Hard to get bang for your buck when asleep at the wheel on defence
Defence Industry Minister Pat Conroy’s fatuous and preposterous speech to the National Press Club on the coming missile age exemplifies everything that is wrong with defence policy under the Albanese government.
The speech groaned with big numbers, big statements, tens of billions of dollars tossed around like confetti, and missiles seemingly everywhere.
But almost nothing specific, in a meaningful time frame. Almost nothing that goes bang in the actual physical world.
Take a couple of examples.
Conroy made a big deal about the government’s decision to acquire Tomahawk missiles. They have a range of 2500km. We’ll be only the third country after the US and the UK to have them. We’ll get the first of them by the end of this year.
All fantastic. Except the government decided not to make serious upgrades to our decrepit ANZAC frigates so the only ships to carry Tomahawks will be our three Hobart class Air Warfare Destroyers. We might think about putting them on the Hunter frigates, the first of which arrives nearly a decade from now. Even the Hobarts will soon go in for long-term upgrades. That means we’ll have only two ships that can carry Tomahawks.
On Opposition, Labor indicated it would likely put Tomahawks on our six Collins subs. If you had Collins and Hobarts with Tomahawks, that would be nine Australian Tomahawk platforms. Instead it will be three, two as the Hobarts go in for refurbishment.
That’s urgency? No, that’s a government which decided, in order to save a few bucks, not to have Tomahawks on our major platform. By the way, how many Collins boats are available for service at the moment?
Senate Estimates processes have just revealed that in 2023-24 defence spending didn’t even reach 2 per cent of GDP, the NATO minimum. It was close, at 1.99 per cent. But this doesn’t remotely suggest strategic urgency.
Conroy celebrated a few new missiles for the air force. That’s all good. But it was the Albanese government that decided to kill the fourth squadron of the F-35 Joint Strike Fighters. Adding the F-35s, the Super Hornets and the Growlers, we have about 100 fast jets to defend the whole of Australia. A government that believed even one per cent of its faux Churchillian rhetoric would have expanded the air force by one squadron.
Conroy lavished praise on his government because, according to him, the first of the new frigates will be in service by 2029. But what rational, empirical grounds are there to believe this claim? These frigates are second-tier combat vessels. The government has not as yet selected the builder or the design. No physical work has actually begun. It’s all still future vapourware, as one wag describes it.

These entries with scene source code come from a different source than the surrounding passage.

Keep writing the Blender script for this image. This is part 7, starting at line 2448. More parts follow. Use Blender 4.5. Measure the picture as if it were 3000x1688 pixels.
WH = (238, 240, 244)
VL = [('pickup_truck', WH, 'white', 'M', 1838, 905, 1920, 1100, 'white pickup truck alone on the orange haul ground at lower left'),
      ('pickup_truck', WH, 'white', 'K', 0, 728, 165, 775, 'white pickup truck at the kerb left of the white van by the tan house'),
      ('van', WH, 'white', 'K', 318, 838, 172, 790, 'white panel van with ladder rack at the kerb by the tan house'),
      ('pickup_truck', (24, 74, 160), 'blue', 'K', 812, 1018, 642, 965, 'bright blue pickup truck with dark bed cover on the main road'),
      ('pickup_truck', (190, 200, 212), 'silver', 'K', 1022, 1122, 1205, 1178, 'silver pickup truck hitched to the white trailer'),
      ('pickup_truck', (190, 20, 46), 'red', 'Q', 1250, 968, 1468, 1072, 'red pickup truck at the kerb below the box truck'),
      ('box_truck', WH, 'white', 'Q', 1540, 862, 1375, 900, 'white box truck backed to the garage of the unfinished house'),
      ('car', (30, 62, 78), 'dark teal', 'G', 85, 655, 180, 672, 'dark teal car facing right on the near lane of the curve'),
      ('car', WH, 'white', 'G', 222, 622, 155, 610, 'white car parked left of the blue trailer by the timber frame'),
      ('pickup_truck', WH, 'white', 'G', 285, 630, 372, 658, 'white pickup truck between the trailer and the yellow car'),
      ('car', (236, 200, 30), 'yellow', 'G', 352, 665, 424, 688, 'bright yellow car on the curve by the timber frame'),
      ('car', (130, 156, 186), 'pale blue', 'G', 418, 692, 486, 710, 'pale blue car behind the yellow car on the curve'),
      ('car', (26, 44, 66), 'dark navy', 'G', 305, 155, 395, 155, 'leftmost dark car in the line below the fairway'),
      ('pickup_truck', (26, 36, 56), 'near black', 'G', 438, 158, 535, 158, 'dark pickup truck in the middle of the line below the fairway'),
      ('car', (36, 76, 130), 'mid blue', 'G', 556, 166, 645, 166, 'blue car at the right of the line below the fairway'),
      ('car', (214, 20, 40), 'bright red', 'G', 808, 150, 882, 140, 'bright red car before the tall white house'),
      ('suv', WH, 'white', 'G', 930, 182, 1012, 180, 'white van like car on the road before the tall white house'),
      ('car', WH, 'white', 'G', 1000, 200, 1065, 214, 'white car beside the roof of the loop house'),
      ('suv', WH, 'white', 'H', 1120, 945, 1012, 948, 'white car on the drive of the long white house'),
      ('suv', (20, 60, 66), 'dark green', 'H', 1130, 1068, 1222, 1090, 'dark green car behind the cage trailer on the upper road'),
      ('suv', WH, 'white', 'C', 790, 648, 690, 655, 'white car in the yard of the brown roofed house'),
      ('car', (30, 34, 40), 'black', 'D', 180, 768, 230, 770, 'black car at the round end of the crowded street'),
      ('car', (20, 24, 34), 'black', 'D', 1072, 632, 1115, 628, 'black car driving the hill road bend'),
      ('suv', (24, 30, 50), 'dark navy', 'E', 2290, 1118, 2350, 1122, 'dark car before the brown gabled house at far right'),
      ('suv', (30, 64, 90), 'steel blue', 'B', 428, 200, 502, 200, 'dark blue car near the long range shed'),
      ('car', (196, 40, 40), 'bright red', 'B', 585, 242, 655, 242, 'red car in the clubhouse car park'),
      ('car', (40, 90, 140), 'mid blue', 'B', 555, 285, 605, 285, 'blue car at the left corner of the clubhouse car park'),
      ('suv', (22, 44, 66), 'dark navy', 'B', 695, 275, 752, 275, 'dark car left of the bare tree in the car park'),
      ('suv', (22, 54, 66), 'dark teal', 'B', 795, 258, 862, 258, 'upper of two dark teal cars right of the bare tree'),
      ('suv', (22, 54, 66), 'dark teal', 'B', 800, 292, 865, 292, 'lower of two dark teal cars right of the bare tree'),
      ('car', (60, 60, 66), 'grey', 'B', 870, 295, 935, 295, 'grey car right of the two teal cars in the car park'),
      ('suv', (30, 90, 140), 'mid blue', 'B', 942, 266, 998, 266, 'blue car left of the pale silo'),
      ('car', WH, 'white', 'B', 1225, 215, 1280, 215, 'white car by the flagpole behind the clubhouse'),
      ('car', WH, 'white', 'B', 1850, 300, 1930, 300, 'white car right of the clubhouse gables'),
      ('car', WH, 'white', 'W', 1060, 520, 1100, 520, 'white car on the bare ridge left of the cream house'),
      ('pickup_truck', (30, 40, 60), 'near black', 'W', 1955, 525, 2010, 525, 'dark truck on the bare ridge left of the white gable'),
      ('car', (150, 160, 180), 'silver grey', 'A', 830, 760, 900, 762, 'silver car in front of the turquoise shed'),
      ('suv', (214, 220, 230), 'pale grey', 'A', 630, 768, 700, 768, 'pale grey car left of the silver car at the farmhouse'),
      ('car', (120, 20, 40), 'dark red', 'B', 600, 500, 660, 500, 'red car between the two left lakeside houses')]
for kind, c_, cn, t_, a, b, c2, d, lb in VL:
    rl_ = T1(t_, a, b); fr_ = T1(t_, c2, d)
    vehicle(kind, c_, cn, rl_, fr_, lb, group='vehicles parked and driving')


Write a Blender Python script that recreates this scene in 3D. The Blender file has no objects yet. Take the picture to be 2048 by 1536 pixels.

Or consider the Joint Air Battle Management system Conroy boasted of. Although greatly bowdlerised in its published version, one of the clear recommendations of the Defence Strategic Review was not to go near a Joint Air Battle Management System. It’s experimental, developmental, does not yet exist, and eye-wateringly expensive.
It’s just the sort of hi-tech folly we always waste our money on without getting combat capability. Instead of an experimental battle management system at fantastic cost, how about actually getting some existing ground-based missile defence capability to place around our vulnerable northern air bases, and around other strategic targets?
We are still one of very few militaries without an armed maritime drone to attack ships.
The Houthis of Yemen are paralysing Red Sea maritime trade with such devices. The Ukrainians are sinking capital ships of the Russian fleet with drones. Our plan, if everything goes miraculously to schedule, is one new second-tier frigate in 2029.
With missile supply chains so difficult, as Conroy says, you would think the government would go for weapons, like drones, where supply chain isn’t a problem. Instead we plan to crawl, walk, then run in missile manufacture (the Houthis must be forever grateful they don’t have our strategic planning).
The truth is there’s no sign we’ll ever walk or run. We’re still basically asleep.